Greatest Cricket Moments

W.G. Grace 268 vs North — Champion's Year, 1871

1871-08-01South v North (representative match)South v North, The Oval, August 18712 min readSeverity: Mild

Summary

W.G. Grace's 268 for South against North at The Oval in August 1871 was the highest score of his career to that point and the centrepiece of an extraordinary season in which he became the first cricketer to pass 2,000 first-class runs in a summer. He averaged 78.25 — twice anyone else — and made ten of the 17 first-class centuries scored in England that year.

Background

Grace had toured Australia briefly with George Parr's 1863-64 side as a young teenager and made his first hundred for Gentlemen v Players in 1866. By 1871 he was the obvious champion of English cricket.

Build-Up

South v North in mid-summer was a three-day fixture at the Oval before a large London crowd. Grace was the South's main draw.

What Happened

Grace was 22 in the summer of 1871 and at the height of his early powers. The South v North fixture was one of the great representative matches of mid-Victorian cricket — effectively a national trial — and Grace scored 268 in his only innings. The next-highest score in the South total was 39. He went on to amass 2,739 first-class runs in the season at an average of 78.25; the second-highest season aggregate was Harry Jupp's 1,068, and the next-best average was Richard Daft's 39.57. Of the 17 first-class centuries scored in England in 1871, Grace made ten. No batsman would equal his statistical dominance again until Bradman. The 1871 summer was also marred for Grace by personal tragedy — his father Henry Mills Grace, the patriarch of the Grace family and the principal driver of his sons' cricket careers, died in December.

Key Moments

1

Grace 268 in the South innings; next best 39

2

Career-best score to that point

3

Season aggregate 2,739 — first 2,000-run season

4

Average 78.25 — twice the next-best

5

Henry Mills Grace dies in December 1871

Timeline

Aug 1871

Grace 268 for South v North at the Oval

Sep 1871

Season aggregate passes 2,000 — first time

End of season

Grace 2,739 runs at 78.25

Dec 1871

Father Henry Mills Grace dies

Notable Quotes

Grace stands alone — there is nothing like him in the records, before or since.

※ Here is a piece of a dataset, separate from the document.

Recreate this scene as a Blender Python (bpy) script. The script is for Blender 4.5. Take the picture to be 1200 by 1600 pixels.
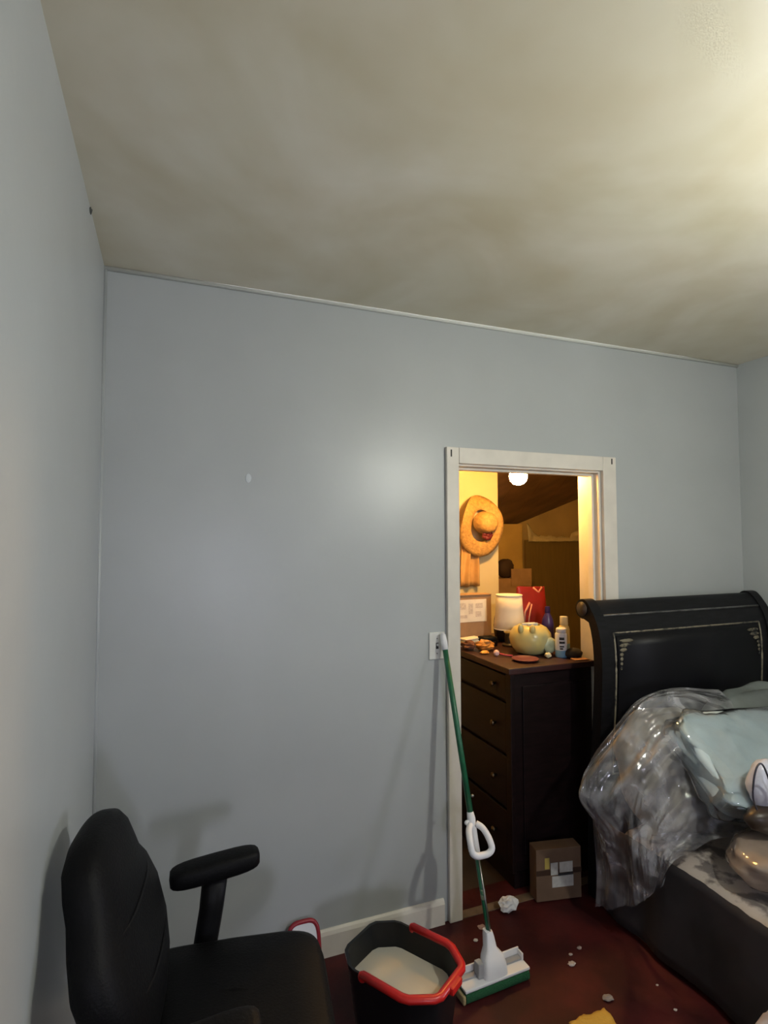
import bpy, bmesh, math, random
from mathutils import Vector, Matrix, noise
random.seed(7)
for o in list(bpy.data.objects):
    bpy.data.objects.remove(o)
scn = bpy.context.scene
COL = scn.collection
PI = math.pi
R = math.radians

# ---------------------------------------------------------------- camera
XL, XR, CZ = -0.233, 2.97, 2.59          # left wall, right wall, ceiling height (back wall is y = 0)
cam_d = bpy.data.cameras.new('camera')
cam = bpy.data.objects.new('camera', cam_d); COL.objects.link(cam)
cam_d.sensor_fit = 'VERTICAL'; cam_d.sensor_height = 24.0
cam_d.lens = 866.35 / 1600 * 24.0
cam_d.clip_start = 0.02
yaw, pitch, roll = 0.3679, 0.0466, -0.0019
fw = Vector((math.sin(yaw)*math.cos(pitch), math.cos(yaw)*math.cos(pitch), math.sin(pitch)))
rt = Vector((math.cos(yaw), -math.sin(yaw), 0)); up = rt.cross(fw)
r2 = rt*math.cos(roll) + up*math.sin(roll); u2 = -rt*math.sin(roll) + up*math.cos(roll)
M = Matrix((r2, u2, -fw)).transposed().to_4x4(); M.translation = (0, -2.167, 1.62)
cam.matrix_world = M
scn.camera = cam

# ---------------------------------------------------------------- light
world = bpy.data.worlds.new('world'); scn.world = world; world.use_nodes = True
bg = world.node_tree.nodes['Background']
bg.inputs[0].default_value = (0.80, 0.80, 1.0, 1); bg.inputs[1].default_value = 62.0
BULB_MAIN = 900.0        # emission of the room's ceiling bulb
BULB_CLOSET = 440.0      # emission of the bare bulb in the closet
def portal(name, loc, rot, sx, sy):
    l = bpy.data.lights.new(name, 'AREA'); l.shape = 'RECTANGLE'; l.size = sx; l.size_y = sy
    l.cycles.is_portal = True
    o = bpy.data.objects.new(name, l); COL.objects.link(o); o.location = loc; o.rotation_euler = rot
portal('daylight_portal', (XR+0.125, -1.76, 0.985), (0, R(90), 0), 0.53, 0.28)
portal('daylight_portal', (0.56, -4.325, 1.20), (R(90), 0, 0), 0.32, 0.50)
vs = scn.view_settings
vs.view_transform = 'Standard'; vs.look = 'None'; vs.exposure = 0.02; vs.gamma = 1.0; vs.use_curve_mapping = False

# ---------------------------------------------------------------- materials
MATS = {}
def mat(name, col, rough=0.6, metal=0.0, var=0.0, scale=8.0, bump=0.0, bscale=60.0, col2=None, lo=0.35, hi=0.65,
        spec=0.5, emit=0.0, coat=0.0, detail=4.0, sheen=0.0, stretch=None):
    if name in MATS: return MATS[name]
    m = bpy.data.materials.new(name); m.use_nodes = True
    nt = m.node_tree; N = nt.nodes; L = nt.links
    b = N['Principled BSDF']
    b.inputs['Base Color'].default_value = (*col, 1)
    b.inputs['Roughness'].default_value = rough; b.inputs['Metallic'].default_value = metal
    b.inputs['Specular IOR Level'].default_value = spec
    b.inputs['Coat Weight'].default_value = coat
    if sheen: b.inputs['Sheen Weight'].default_value = sheen
    if emit:
        b.inputs['Emission Color'].default_value = (*col, 1); b.inputs['Emission Strength'].default_value = emit
    tc = N.new('ShaderNodeTexCoord'); src = tc.outputs['Object']
    if stretch:
        mp = N.new('ShaderNodeMapping'); mp.inputs['Scale'].default_value = stretch
        L.new(src, mp.inputs['Vector']); src = mp.outputs['Vector']
    if var or col2:
        n = N.new('ShaderNodeTexNoise'); n.inputs['Scale'].default_value = scale; n.inputs['Detail'].default_value = detail
        L.new(src, n.inputs['Vector'])
        r = N.new('ShaderNodeValToRGB')
        c2 = col2 if col2 else tuple(min(1, c*(1+var)) for c in col)
        c1 = col if col2 else tuple(c*(1-var) for c in col)
        r.color_ramp.elements[0].position = lo; r.color_ramp.elements[0].color = (*c1, 1)
        r.color_ramp.elements[1].position = hi; r.color_ramp.elements[1].color = (*c2, 1)
        L.new(n.outputs['Fac'], r.inputs['Fac']); L.new(r.outputs['Color'], b.inputs['Base Color'])
    if bump:
        n2 = N.new('ShaderNodeTexNoise'); n2.inputs['Scale'].default_value = bscale; n2.inputs['Detail'].default_value = 3
        L.new(src, n2.inputs['Vector'])
        bp = N.new('ShaderNodeBump'); bp.inputs['Strength'].default_value = bump; bp.inputs['Distance'].default_value = 0.01
        L.new(n2.outputs['Fac'], bp.inputs['Height']); L.new(bp.outputs['Normal'], b.inputs['Normal'])
    MATS[name] = m
    return m

def clear_mat(name, tint=(0.9, 0.93, 0.95), haze=0.12, rough=0.08, hazecol=(0.75, 0.77, 0.8), bump=0.3, bscale=25, refl=0.6, streak=0.0):
    """thin transparent sheet: clear, with gloss at grazing angles and a little milky haze"""
    m = bpy.data.materials.new(name); m.use_nodes = True
    nt = m.node_tree; N = nt.nodes; L = nt.links
    for n in list(N): N.remove(n)
    out = N.new('ShaderNodeOutputMaterial')
    tr = N.new('ShaderNodeBsdfTransparent'); tr.inputs[0].default_value = (*tint, 1)
    df = N.new('ShaderNodeBsdfDiffuse'); df.inputs[0].default_value = (*hazecol, 1)
    gl = N.new('ShaderNodeBsdfGlossy'); gl.inputs['Roughness'].default_value = rough
    tc = N.new('ShaderNodeTexCoord')
    nz = N.new('ShaderNodeTexNoise'); nz.inputs['Scale'].default_value = bscale; nz.inputs['Detail'].default_value = 3
    L.new(tc.outputs['Object'], nz.inputs['Vector'])
    bp = N.new('ShaderNodeBump'); bp.inputs['Strength'].default_value = bump; bp.inputs['Distance'].default_value = 0.012
    L.new(nz.outputs['Fac'], bp.inputs['Height'])
    L.new(bp.outputs['Normal'], gl.inputs['Normal'])
    fr = N.new('ShaderNodeFresnel'); fr.inputs['IOR'].default_value = 1.5; L.new(bp.outputs['Normal'], fr.inputs['Normal'])
    mu = N.new('ShaderNodeMath'); mu.operation = 'MULTIPLY'; mu.inputs[1].default_value = refl; L.new(fr.outputs[0], mu.inputs[0])
    m1 = N.new('ShaderNodeMixShader'); m1.inputs[0].default_value = haze
    if streak:
        ns = N.new('ShaderNodeTexNoise'); ns.inputs['Scale'].default_value = 7; ns.inputs['Detail'].default_value = 5; ns.inputs['Distortion'].default_value = 1.2
        L.new(tc.outputs['Object'], ns.inputs['Vector'])
        mr = N.new('ShaderNodeMapRange'); mr.inputs['From Min'].default_value = 0.42; mr.inputs['From Max'].default_value = 0.72
        mr.inputs['To Min'].default_value = haze*0.5; mr.inputs['To Max'].default_value = haze+streak
        L.new(ns.outputs['Fac'], mr.inputs['Value']); L.new(mr.outputs['Result'], m1.inputs[0])
    L.new(tr.outputs[0], m1.inputs[1]); L.new(df.outputs[0], m1.inputs[2])
    m2 = N.new('ShaderNodeMixShader'); L.new(mu.outputs[0], m2.inputs[0])
    L.new(m1.outputs[0], m2.inputs[1]); L.new(gl.outputs[0], m2.inputs[2])
    L.new(m2.outputs[0], out.inputs[0])
    return m

WALL = mat('wall paint', (0.400, 0.423, 0.426), 0.36, var=0.035, scale=2.2, bump=0.03, bscale=45)
TRIMP = mat('cream gloss trim', (0.66, 0.62, 0.55), 0.42, var=0.05, scale=9, bump=0.06, bscale=40)
FLOORM = mat('red floor paint', (0.030, 0.005, 0.006), 0.55, spec=0.25, col2=(0.075, 0.011, 0.011), scale=5.5, bump=0.12, bscale=30, lo=0.38, hi=0.72, detail=8)
BLACKL = mat('black leather', (0.0035, 0.0035, 0.004), 0.55, bump=0.15, bscale=160, spec=0.14)
BLACKP = mat('black plastic', (0.0045, 0.0045, 0.005), 0.5, spec=0.15)
BEDW = mat('black bed wood', (0.006, 0.006, 0.0075), 0.48, spec=0.22, var=0.35, scale=14, stretch=(1, 6, 6))
BEDE = mat('worn brown bed edge', (0.035, 0.022, 0.015), 0.45, var=0.5, scale=20)
GILT = mat('worn gilt line', (0.24, 0.21, 0.15), 0.5, metal=0.3, col2=(0.03, 0.03, 0.03), scale=35, lo=0.5, hi=0.68)
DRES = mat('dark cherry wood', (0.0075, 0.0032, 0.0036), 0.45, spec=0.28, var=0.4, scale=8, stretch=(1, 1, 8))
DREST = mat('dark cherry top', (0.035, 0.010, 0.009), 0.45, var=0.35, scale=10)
METAL = mat('dull metal', (0.35, 0.33, 0.3), 0.35, metal=1.0)
WHITEP = mat('white plastic', (0.72, 0.72, 0.74), 0.4)
GREYP = mat('grey plastic', (0.30, 0.30, 0.31), 0.45)
GREEN = mat('green enamel', (0.012, 0.105, 0.048), 0.35, var=0.15, scale=30)
SPONGE = mat('green sponge', (0.010, 0.085, 0.030), 0.9, bump=0.5, bscale=220)
REDP = mat('red plastic', (0.50, 0.014, 0.012), 0.32)
CARD = mat('cardboard', (0.30, 0.185, 0.105), 0.8, var=0.12, scale=12)
PAPER = mat('paper white', (0.70, 0.68, 0.63), 0.75, var=0.06, scale=20)
INK = mat('black ink', (0.03, 0.03, 0.035), 0.7)
GLASS = clear_mat('window glass', (0.98, 0.99, 0.99), 0.0, 0.02, bump=0.0, refl=1.0)

# ---------------------------------------------------------------- mesh helpers
def link(name, bm, m, parent=None, smooth=False, loc=None, auto=None):
    me = bpy.data.meshes.new(name)
    bmesh.ops.recalc_face_normals(bm, faces=bm.faces)
    if smooth:
        for f in bm.faces: f.smooth = True
    bm.to_mesh(me); bm.free()
    o = bpy.data.objects.new(name, me); COL.objects.link(o)
    for mm in (m if isinstance(m, (list, tuple)) else [m]): me.materials.append(mm)
    if parent: o.parent = parent
    if loc is not None: o.location = loc
    if smooth and auto:
        md = o.modifiers.new('edges', 'EDGE_SPLIT'); md.split_angle = R(auto)
    return o
def tag(o, label, cat, group=None):
    o['label'] = label; o['category'] = cat
    if group: o['group'] = group
    return o
def thing(name, label, cat, loc=(0, 0, 0), rz=0, group=None, rot=None):
    o = bpy.data.objects.new(name, None); COL.objects.link(o)
    o.empty_display_size = 0.05
    o.location = loc; o.rotation_euler = rot if rot else (0, 0, rz)
    return tag(o, label, cat, group)
def struct(o):
    o['kind'] = 'structure'; return o
def box(bm, x0, x1, y0, y1, z0, z1, bev=0.0, seg=2, mi=0, mtx=None):
    vs_ = [bm.verts.new(p) for p in ((x0,y0,z0),(x1,y0,z0),(x1,y1,z0),(x0,y1,z0),(x0,y0,z1),(x1,y0,z1),(x1,y1,z1),(x0,y1,z1))]
    fs = [bm.faces.new([vs_[i] for i in q]) for q in ((0,3,2,1),(4,5,6,7),(0,1,5,4),(1,2,6,5),(2,3,7,6),(3,0,4,7))]
    for f in fs: f.material_index = mi
    if mtx is not None: bmesh.ops.transform(bm, matrix=mtx, verts=vs_)
    if bev:
        es = {e for f in fs for e in f.edges}
        bmesh.ops.bevel(bm, geom=list(es), offset=bev, segments=seg, profile=0.6, affect='EDGES')
    return bm
def boxo(name, m, parent, *a, bev=0.0, seg=2, smooth=False, mtx=None):
    bm = bmesh.new(); box(bm, *a, bev=bev, seg=seg, mtx=mtx)
    return link(name, bm, m, parent, smooth)
def loft(bm, rings, closed=True, cap0=True, cap1=True, mi=0):
    """rings: lists of 3-D points of equal length"""
    V = [[bm.verts.new(p) for p in r] for r in rings]
    n = len(V[0])
    for a, b in zip(V[:-1], V[1:]):
        for i in range(n if closed else n-1):
            f = bm.faces.new((a[i], a[(i+1) % n], b[(i+1) % n], b[i])); f.material_index = mi
    if closed and cap0: bm.faces.new(V[0][::-1]).material_index = mi
    if closed and cap1: bm.faces.new(V[-1]).material_index = mi
    return V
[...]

Wisden Cricketers' Almanack on the 1871 season

Aftermath

Grace passed 2,000 runs in a season again in 1873, 1875 and 1876. The 268 was beaten by his own 344 against Kent at Canterbury in 1876. The 1871 season established him as the runaway champion of English cricket and the only batsman whose presence guaranteed a gate.

⚖️ The Verdict

The most statistically dominant season by any English batsman of the 19th century. Grace's 268 against the North at the Oval was its highest single innings.

Legacy & Impact

Grace's 1871 summer is the first standout statistical season in cricket's history. Wisden recorded the year as 'a phenomenon never before seen on English fields'. The 268 was the second of nineteen Grace double-centuries and helped establish that a cricket year could turn on a single individual.

Frequently Asked Questions

Was the 268 a first-class fixture?
Yes. South v North was the leading representative match of the mid-Victorian English summer and was treated as first-class throughout the period.
Was it the highest individual score of the year?
Yes. No other 1871 first-class score in England came close.